Scientists are fond of placing great value on what they call skepticism: Not taking things on faith. Science versus religion, is the point. In practice this means wondering about the evidence behind this or that statement, rather than believing it because an authority figure said it. A better term for this attitude would be: Value data.
A vast number of scientists have managed to convince themselves that skepticism means, or at least includes, the opposite of value data. They tell themselves that they are being “skeptical” — properly, of course — when they ignore data. They ignore it in all sorts of familiar ways. They claim “correlation does not equal causation” — and act as if the correlation is meaningless. They claim that “the plural of anecdote is not data” — apparently believing that observations not collected as part of a study are worthless.
Those are the low-rent expressions of this attitude. The high-rent version is when a high-level commission delegated to decide some question ignores data that does not come from a placebo-controlled double-blind study, or something similar.
These methodological beliefs — that data above a certain threshold of rigor are valuable but data below that threshold are worthless — are based on no evidence; and the complexities and diversity of research imply it is highly unlikely that such a binary weighting is optimal.

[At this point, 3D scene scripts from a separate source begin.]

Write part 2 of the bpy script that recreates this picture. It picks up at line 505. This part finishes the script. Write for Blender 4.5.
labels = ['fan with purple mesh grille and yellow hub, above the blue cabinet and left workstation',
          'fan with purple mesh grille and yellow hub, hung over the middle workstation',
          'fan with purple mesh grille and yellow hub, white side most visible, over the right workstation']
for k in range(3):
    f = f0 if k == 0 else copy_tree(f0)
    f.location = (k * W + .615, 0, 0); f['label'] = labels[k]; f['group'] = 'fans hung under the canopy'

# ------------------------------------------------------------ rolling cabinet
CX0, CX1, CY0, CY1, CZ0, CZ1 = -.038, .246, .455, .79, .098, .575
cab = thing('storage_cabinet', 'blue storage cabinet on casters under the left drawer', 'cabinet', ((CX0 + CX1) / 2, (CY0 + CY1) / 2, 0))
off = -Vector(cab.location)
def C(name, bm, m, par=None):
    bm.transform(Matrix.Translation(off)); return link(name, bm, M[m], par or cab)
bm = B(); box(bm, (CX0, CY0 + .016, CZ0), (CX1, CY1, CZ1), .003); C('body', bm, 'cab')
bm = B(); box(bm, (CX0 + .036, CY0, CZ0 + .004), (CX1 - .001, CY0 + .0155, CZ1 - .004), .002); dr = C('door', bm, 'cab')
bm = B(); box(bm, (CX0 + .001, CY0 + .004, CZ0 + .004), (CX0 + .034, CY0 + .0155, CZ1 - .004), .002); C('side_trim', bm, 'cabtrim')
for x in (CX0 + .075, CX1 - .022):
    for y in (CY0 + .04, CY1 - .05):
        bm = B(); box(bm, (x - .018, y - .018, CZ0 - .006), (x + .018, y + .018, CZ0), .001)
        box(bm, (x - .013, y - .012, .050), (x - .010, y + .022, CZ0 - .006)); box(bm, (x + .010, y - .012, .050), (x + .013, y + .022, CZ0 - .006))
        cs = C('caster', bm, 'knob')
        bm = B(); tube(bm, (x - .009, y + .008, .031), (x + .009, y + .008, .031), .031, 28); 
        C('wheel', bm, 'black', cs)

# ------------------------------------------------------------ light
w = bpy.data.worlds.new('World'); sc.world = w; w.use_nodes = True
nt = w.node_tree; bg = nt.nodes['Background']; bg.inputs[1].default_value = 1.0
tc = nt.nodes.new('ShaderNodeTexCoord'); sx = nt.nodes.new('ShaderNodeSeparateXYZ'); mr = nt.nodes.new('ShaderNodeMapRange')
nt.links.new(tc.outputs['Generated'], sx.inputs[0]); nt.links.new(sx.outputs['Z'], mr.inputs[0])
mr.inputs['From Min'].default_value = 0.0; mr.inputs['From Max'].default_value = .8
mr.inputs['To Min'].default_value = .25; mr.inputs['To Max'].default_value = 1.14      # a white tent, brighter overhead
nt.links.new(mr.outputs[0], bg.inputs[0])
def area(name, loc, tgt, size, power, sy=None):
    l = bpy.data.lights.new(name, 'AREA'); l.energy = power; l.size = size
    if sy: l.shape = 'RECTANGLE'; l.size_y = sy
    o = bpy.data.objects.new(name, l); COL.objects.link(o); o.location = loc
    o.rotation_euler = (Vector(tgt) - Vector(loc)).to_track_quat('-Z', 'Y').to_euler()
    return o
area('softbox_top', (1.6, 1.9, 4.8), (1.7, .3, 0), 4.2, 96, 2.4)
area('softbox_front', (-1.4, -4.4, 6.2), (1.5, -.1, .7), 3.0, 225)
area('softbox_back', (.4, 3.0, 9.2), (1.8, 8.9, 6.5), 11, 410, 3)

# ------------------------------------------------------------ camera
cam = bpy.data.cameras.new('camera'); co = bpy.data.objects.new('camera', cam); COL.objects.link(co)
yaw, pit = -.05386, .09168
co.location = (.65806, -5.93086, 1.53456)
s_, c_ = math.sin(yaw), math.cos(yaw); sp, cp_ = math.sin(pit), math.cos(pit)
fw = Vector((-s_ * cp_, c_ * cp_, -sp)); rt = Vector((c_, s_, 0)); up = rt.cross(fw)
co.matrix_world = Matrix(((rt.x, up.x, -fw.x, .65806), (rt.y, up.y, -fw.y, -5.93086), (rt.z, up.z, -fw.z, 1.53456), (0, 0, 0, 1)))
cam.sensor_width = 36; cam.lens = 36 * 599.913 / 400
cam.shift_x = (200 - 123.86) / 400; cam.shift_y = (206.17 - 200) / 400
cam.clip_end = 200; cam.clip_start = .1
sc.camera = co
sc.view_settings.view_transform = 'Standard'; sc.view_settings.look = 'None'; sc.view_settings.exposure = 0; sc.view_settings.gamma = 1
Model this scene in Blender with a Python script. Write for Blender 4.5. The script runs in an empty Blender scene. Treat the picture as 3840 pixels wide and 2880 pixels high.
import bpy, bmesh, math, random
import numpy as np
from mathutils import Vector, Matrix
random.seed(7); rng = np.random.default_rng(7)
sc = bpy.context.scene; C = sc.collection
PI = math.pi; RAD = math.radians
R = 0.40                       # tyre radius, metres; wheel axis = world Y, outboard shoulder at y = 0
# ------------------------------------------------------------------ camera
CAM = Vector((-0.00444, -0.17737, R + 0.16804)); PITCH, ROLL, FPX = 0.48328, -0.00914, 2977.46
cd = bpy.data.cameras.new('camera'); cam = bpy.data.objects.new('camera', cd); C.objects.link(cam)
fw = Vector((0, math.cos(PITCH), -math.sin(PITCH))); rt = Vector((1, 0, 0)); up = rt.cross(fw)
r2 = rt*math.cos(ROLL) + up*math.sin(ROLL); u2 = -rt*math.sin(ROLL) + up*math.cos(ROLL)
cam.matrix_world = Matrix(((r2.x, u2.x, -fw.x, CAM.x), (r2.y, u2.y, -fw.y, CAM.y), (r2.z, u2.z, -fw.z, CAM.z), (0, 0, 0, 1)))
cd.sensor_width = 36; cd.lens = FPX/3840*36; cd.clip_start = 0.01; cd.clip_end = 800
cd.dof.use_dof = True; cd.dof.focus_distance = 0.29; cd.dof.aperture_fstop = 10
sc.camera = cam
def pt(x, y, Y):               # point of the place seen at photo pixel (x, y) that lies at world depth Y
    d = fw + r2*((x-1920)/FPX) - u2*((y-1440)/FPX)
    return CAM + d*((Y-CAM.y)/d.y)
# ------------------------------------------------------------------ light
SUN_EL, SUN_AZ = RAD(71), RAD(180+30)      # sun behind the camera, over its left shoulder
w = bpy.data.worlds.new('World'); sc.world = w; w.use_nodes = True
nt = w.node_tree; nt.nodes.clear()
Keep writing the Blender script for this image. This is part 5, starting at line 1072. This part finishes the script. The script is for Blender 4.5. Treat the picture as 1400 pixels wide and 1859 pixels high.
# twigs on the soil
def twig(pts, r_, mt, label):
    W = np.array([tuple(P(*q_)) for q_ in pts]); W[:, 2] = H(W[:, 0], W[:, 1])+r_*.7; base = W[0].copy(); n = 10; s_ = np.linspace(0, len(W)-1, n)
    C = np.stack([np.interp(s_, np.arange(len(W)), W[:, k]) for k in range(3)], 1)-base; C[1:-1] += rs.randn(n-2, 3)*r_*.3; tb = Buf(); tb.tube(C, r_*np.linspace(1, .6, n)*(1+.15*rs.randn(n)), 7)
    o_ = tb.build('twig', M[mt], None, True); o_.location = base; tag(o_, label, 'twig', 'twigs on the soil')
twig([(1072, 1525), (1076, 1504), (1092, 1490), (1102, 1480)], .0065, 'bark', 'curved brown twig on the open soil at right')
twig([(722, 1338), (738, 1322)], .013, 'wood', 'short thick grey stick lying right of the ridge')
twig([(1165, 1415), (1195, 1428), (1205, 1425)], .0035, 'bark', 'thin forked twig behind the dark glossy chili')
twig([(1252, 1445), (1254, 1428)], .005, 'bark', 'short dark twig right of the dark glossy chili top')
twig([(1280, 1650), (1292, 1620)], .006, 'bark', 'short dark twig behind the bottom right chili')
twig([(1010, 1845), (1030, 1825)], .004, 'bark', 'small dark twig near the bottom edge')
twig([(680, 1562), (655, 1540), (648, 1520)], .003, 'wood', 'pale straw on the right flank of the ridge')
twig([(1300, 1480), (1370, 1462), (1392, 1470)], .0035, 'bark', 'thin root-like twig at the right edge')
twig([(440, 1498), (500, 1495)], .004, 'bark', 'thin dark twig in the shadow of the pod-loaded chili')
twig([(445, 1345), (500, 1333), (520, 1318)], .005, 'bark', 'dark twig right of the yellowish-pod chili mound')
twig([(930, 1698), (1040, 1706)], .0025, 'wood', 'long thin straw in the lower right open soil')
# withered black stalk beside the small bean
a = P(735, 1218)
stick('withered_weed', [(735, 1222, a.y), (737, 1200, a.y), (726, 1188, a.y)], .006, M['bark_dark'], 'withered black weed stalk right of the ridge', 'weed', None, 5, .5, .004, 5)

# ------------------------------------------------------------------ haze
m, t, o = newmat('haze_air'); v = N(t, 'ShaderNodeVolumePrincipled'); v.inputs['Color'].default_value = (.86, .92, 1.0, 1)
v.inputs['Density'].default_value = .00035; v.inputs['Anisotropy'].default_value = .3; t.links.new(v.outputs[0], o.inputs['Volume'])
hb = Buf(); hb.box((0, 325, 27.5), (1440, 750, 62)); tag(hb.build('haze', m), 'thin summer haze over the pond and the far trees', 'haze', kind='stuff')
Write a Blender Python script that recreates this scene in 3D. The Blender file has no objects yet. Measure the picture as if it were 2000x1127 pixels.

Human nature is hard to avoid, huh? Organized religions exist because they express certain aspects of human nature, including certain things we want (such as certainty); and scientists, being human, have a hard time not expressing the same desires in other ways.
The scientists who condemn and ignore this or that bit of data desire a methodological certainty, a black-and-whiteness, a right-and-wrongness, that doesn’t exist.











- Homer Simpson
Actually, the only fallacy is seeing a correlation and assuming from the correlation alone that the relationship is causal. Contrary to your rant, scientists use correlations all the time, but they also recognize that they next should define and test possible explanations for it. Observing a correlation often inspires a great deal of work, it does not stop it (unless, of course, one commits the fallacy of thinking that a correlation alone reveals causation).
Second, individual observations -- even anecdotes -- can stimulate more work. It's simply a matter of individual, uncontrolled, potentially confounded observations added up do not equal a rigorous demonstration of anything. The way to proceed is to make the initial observation, then question how general it is, and test the universality by trying it under different controlled conditions. Maybe you observe that when you eat ice cream you sleep better. Some might stop there and conclude that ice cream helps with sleep. Scientists would instead ask, "Does this happen every time?", "What else happened that day that could explain it? Can I control for any confounding variables?", "Does this work for other individuals? Both men and women? Adults and children?", "Does it have to be a certain kind of ice cream?", "What is in the ice cream that might contribute to sleep? Can I isolate any hypothesized ingredients and test it?", and so on. The plural of anecdote is not data, but an anecdote can lead a researcher to generate plenty.